Il dolore per il Cristo morto

Il “Compianto sul Cristo morto” di Niccolò dell’Arca fa meditare sui sentimenti umani davanti alla sofferenza di Gesù.

Gesù giace a terra morto e una serie di mani esprimono lo strazio di questa visione: due stringono con forza una veste; altre si giungono in un’intensa stretta; un palmo sostiene la testa per non farla cadere nello sconforto; altre due vogliono allontanare l’insopportabile immagine; le ultime sono lanciate indietro, accompagnate da un urlo sofferente. Vari gradi di disperazione si trovano nei volti di tutti i presenti. Il Compianto sul Cristo morto di Niccolò dell’Arca, gruppo scultoreo in terracotta della seconda metà del Quattrocento posto nella chiesa bolognese di Santa Maria della Vita, suscita nel fedele un’intensa emozione empatica.

Come spiega Salvatore Natoli su Avvenire, la visione di un’opera come questa doveva da un lato essere motivo di consolazione, dall’altro suscitare sentimenti di contrizione. Guardare la rappresentazione del corpo straziato e senza vita di Gesù consolava i sofferenti che vedevano il Lui uno come loro, che poteva davvero comprendere i propri dolori. Per questo l’iconografia del vir dolorum, che qui si associa a quello della mater dolorosa, era molto diffusa all’epoca. Quest’immedesimazione infondeva una singolare capacità di resistenza alla sofferenza, a cui nessuno sfugge: innanzi a un’immagine di dolore tutti gli uomini, anche se in modo diverso, si sentono chiamati in causa perché è qualcosa che li riguarda.

Ma la sofferenza di Cristo, frutto dell’arbitrio e della crudeltà degli uomini, non dovrebbe essere omologata alla sofferenza comune. Il dolore puro che rappresenta è indipendente da dove viene e da chi lo ha provocato. Nei secoli, però, il cristiano, preso dal proprio male, gli ha dato una coloritura sentimentale, enfatizzando un certo patetismo della miseria perché ha trovato nel Gesù piagato un compagno. Tutto ciò, comunque, appare un comportamento abbastanza sano, anche perché Cristo avrebbe volentieri evitato i patimenti che ha subito: «Padre, se vuoi, allontana da me questo calice» (Luca 22,42).

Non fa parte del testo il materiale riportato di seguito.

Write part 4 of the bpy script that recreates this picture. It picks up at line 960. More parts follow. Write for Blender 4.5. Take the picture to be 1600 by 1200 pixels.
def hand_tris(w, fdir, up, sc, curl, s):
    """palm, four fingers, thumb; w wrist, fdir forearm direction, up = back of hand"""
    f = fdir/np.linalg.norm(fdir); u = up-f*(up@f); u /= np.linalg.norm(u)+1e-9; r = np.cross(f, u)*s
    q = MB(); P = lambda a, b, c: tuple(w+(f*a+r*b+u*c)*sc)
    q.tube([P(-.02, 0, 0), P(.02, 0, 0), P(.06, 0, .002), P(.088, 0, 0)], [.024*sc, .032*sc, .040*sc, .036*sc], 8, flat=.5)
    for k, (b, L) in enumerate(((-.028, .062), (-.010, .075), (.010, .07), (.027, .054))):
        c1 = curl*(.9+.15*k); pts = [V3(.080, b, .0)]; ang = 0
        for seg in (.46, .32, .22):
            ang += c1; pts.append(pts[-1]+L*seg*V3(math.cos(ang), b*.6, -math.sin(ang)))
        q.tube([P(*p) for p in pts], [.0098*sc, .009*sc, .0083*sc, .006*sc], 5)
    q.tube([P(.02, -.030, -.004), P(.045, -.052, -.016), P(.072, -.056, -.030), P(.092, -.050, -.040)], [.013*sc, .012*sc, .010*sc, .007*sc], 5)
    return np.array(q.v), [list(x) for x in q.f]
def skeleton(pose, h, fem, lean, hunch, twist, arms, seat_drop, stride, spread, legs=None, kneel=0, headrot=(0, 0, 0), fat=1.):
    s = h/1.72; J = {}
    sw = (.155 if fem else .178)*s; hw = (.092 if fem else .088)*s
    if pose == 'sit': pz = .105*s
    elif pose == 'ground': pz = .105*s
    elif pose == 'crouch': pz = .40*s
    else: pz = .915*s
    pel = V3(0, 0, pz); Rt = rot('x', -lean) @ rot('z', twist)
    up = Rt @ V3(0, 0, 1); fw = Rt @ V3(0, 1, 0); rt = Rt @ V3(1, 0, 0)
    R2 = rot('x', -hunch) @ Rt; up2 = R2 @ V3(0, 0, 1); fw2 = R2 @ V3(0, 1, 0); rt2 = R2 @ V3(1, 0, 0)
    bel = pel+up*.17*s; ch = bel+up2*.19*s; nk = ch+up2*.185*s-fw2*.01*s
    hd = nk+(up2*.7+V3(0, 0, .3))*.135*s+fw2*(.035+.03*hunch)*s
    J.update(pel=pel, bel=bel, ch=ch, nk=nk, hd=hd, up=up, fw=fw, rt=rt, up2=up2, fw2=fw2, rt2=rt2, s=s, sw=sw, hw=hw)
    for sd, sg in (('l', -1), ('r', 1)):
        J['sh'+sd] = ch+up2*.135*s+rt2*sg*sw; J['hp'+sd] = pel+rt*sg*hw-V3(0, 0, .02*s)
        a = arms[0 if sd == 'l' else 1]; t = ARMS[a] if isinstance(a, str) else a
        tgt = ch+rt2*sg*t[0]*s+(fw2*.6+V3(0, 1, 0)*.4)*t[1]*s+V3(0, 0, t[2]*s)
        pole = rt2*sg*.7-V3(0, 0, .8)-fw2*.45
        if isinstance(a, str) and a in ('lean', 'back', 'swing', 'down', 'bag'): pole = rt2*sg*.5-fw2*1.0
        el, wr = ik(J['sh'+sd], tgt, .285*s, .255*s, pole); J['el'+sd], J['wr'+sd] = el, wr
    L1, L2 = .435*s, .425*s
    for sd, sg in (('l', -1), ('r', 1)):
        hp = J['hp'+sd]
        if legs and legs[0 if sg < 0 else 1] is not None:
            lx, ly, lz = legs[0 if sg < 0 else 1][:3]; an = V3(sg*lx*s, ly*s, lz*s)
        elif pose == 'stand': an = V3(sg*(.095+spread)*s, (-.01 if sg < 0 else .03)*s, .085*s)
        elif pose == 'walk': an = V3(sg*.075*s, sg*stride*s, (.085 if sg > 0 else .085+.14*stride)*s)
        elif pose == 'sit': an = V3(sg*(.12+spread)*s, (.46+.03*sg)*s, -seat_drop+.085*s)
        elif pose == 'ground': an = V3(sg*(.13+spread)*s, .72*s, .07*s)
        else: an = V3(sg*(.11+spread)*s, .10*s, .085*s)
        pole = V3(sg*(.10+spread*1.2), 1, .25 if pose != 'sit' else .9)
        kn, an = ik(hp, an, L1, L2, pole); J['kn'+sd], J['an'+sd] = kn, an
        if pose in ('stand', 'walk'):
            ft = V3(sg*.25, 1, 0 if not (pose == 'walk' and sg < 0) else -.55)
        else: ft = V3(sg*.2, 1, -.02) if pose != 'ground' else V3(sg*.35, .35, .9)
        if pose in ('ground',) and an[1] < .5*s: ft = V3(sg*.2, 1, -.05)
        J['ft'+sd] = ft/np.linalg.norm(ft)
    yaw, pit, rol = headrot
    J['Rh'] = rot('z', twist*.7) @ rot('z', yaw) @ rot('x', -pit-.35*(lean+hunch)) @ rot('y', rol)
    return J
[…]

Natoli continua dicendo che, nella pratica devozionale, il Gesù piagato è divenuto il Gesù dei sofferenti, che ha messo sullo sfondo la circostanza che le piaghe Gli sono state inflitte da altri uomini e, quindi, erano evitabili. Ma Cristo dice alle donne che si battevano il petto e piangevano: «Figlie di Gerusalemme, non piangete su di me, ma piangete su voi stesse e sui vostri figli» (Lc 23,28). Il Vangelo allontana, quindi, le lacrime versate per Lui e allarga il senso della meditazione sulla sofferenza. Sofferenza che poteva e può essere evitata: l’uomo dei dolori mostra ciò di cui gli uomini sono capaci e a cui possono giungere.